### [Information supplied]
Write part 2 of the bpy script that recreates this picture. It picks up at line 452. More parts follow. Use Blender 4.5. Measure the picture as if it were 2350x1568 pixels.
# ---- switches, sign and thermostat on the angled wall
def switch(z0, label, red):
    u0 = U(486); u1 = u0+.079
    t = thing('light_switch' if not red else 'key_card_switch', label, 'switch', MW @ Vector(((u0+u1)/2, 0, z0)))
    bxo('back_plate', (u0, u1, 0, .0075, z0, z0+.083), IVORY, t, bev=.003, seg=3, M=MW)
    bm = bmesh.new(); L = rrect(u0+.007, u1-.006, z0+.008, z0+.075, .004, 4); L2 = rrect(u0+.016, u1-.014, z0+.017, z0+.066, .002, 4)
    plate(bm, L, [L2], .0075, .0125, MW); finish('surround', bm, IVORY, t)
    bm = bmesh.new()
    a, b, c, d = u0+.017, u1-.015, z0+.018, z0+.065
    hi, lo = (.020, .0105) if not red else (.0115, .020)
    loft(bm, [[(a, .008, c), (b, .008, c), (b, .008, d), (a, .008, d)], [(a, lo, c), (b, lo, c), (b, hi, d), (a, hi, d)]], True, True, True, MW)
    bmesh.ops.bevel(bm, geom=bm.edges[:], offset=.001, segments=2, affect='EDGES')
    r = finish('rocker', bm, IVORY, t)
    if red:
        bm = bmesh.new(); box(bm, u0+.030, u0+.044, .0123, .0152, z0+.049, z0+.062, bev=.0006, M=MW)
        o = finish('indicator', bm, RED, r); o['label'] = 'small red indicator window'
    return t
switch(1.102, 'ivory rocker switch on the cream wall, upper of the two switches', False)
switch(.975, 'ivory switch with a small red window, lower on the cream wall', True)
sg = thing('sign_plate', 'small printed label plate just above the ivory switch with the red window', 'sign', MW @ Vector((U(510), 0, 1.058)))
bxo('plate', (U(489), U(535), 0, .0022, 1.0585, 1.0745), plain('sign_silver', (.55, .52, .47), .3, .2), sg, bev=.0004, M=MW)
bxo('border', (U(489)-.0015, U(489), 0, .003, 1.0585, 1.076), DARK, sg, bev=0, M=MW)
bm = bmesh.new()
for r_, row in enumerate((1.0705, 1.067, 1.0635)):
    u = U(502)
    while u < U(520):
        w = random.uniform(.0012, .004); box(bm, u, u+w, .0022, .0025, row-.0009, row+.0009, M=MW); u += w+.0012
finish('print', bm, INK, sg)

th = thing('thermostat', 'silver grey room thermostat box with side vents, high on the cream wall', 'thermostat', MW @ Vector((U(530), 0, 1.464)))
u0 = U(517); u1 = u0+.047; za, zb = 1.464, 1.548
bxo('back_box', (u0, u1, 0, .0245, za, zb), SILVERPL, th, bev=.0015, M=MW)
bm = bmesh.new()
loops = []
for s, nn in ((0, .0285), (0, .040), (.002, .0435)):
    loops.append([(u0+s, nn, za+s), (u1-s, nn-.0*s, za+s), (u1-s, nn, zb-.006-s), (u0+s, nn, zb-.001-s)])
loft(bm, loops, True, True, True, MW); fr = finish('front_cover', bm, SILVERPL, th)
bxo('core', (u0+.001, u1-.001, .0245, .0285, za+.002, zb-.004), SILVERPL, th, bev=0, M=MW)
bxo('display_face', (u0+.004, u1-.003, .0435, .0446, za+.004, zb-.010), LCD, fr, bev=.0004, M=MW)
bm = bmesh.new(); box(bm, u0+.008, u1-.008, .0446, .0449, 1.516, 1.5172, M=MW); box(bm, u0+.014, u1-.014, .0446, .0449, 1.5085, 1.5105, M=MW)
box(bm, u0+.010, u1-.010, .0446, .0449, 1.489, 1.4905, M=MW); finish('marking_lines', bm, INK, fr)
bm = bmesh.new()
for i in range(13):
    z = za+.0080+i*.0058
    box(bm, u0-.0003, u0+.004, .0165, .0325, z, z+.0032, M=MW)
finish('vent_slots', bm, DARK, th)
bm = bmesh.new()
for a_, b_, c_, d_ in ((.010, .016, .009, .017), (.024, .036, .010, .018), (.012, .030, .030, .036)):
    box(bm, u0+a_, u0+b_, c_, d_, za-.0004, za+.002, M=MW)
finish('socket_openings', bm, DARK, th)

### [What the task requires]
Write out the whole listing exactly.

### [Task solution]
Write part 2 of the bpy script that recreates this picture. It picks up at line 452. More parts follow. Use Blender 4.5. Measure the picture as if it were 2350x1568 pixels.
# ---- switches, sign and thermostat on the angled wall
def switch(z0, label, red):
    u0 = U(486); u1 = u0+.079
    t = thing('light_switch' if not red else 'key_card_switch', label, 'switch', MW @ Vector(((u0+u1)/2, 0, z0)))
    bxo('back_plate', (u0, u1, 0, .0075, z0, z0+.083), IVORY, t, bev=.003, seg=3, M=MW)
    bm = bmesh.new(); L = rrect(u0+.007, u1-.006, z0+.008, z0+.075, .004, 4); L2 = rrect(u0+.016, u1-.014, z0+.017, z0+.066, .002, 4)
    plate(bm, L, [L2], .0075, .0125, MW); finish('surround', bm, IVORY, t)
    bm = bmesh.new()
    a, b, c, d = u0+.017, u1-.015, z0+.018, z0+.065
    hi, lo = (.020, .0105) if not red else (.0115, .020)
    loft(bm, [[(a, .008, c), (b, .008, c), (b, .008, d), (a, .008, d)], [(a, lo, c), (b, lo, c), (b, hi, d), (a, hi, d)]], True, True, True, MW)
    bmesh.ops.bevel(bm, geom=bm.edges[:], offset=.001, segments=2, affect='EDGES')
    r = finish('rocker', bm, IVORY, t)
    if red:
        bm = bmesh.new(); box(bm, u0+.030, u0+.044, .0123, .0152, z0+.049, z0+.062, bev=.0006, M=MW)
        o = finish('indicator', bm, RED, r); o['label'] = 'small red indicator window'
    return t
switch(1.102, 'ivory rocker switch on the cream wall, upper of the two switches', False)
switch(.975, 'ivory switch with a small red window, lower on the cream wall', True)
sg = thing('sign_plate', 'small printed label plate just above the ivory switch with the red window', 'sign', MW @ Vector((U(510), 0, 1.058)))
bxo('plate', (U(489), U(535), 0, .0022, 1.0585, 1.0745), plain('sign_silver', (.55, .52, .47), .3, .2), sg, bev=.0004, M=MW)
bxo('border', (U(489)-.0015, U(489), 0, .003, 1.0585, 1.076), DARK, sg, bev=0, M=MW)
bm = bmesh.new()
for r_, row in enumerate((1.0705, 1.067, 1.0635)):
    u = U(502)
    while u < U(520):
        w = random.uniform(.0012, .004); box(bm, u, u+w, .0022, .0025, row-.0009, row+.0009, M=MW); u += w+.0012
finish('print', bm, INK, sg)

th = thing('thermostat', 'silver grey room thermostat box with side vents, high on the cream wall', 'thermostat', MW @ Vector((U(530), 0, 1.464)))
u0 = U(517); u1 = u0+.047; za, zb = 1.464, 1.548
bxo('back_box', (u0, u1, 0, .0245, za, zb), SILVERPL, th, bev=.0015, M=MW)
bm = bmesh.new()
loops = []
for s, nn in ((0, .0285), (0, .040), (.002, .0435)):
    loops.append([(u0+s, nn, za+s), (u1-s, nn-.0*s, za+s), (u1-s, nn, zb-.006-s), (u0+s, nn, zb-.001-s)])
loft(bm, loops, True, True, True, MW); fr = finish('front_cover', bm, SILVERPL, th)
bxo('core', (u0+.001, u1-.001, .0245, .0285, za+.002, zb-.004), SILVERPL, th, bev=0, M=MW)
bxo('display_face', (u0+.004, u1-.003, .0435, .0446, za+.004, zb-.010), LCD, fr, bev=.0004, M=MW)
bm = bmesh.new(); box(bm, u0+.008, u1-.008, .0446, .0449, 1.516, 1.5172, M=MW); box(bm, u0+.014, u1-.014, .0446, .0449, 1.5085, 1.5105, M=MW)
box(bm, u0+.010, u1-.010, .0446, .0449, 1.489, 1.4905, M=MW); finish('marking_lines', bm, INK, fr)
bm = bmesh.new()
for i in range(13):
    z = za+.0080+i*.0058
    box(bm, u0-.0003, u0+.004, .0165, .0325, z, z+.0032, M=MW)
finish('vent_slots', bm, DARK, th)
bm = bmesh.new()
for a_, b_, c_, d_ in ((.010, .016, .009, .017), (.024, .036, .010, .018), (.012, .030, .030, .036)):
    box(bm, u0+a_, u0+b_, c_, d_, za-.0004, za+.002, M=MW)
finish('socket_openings', bm, DARK, th)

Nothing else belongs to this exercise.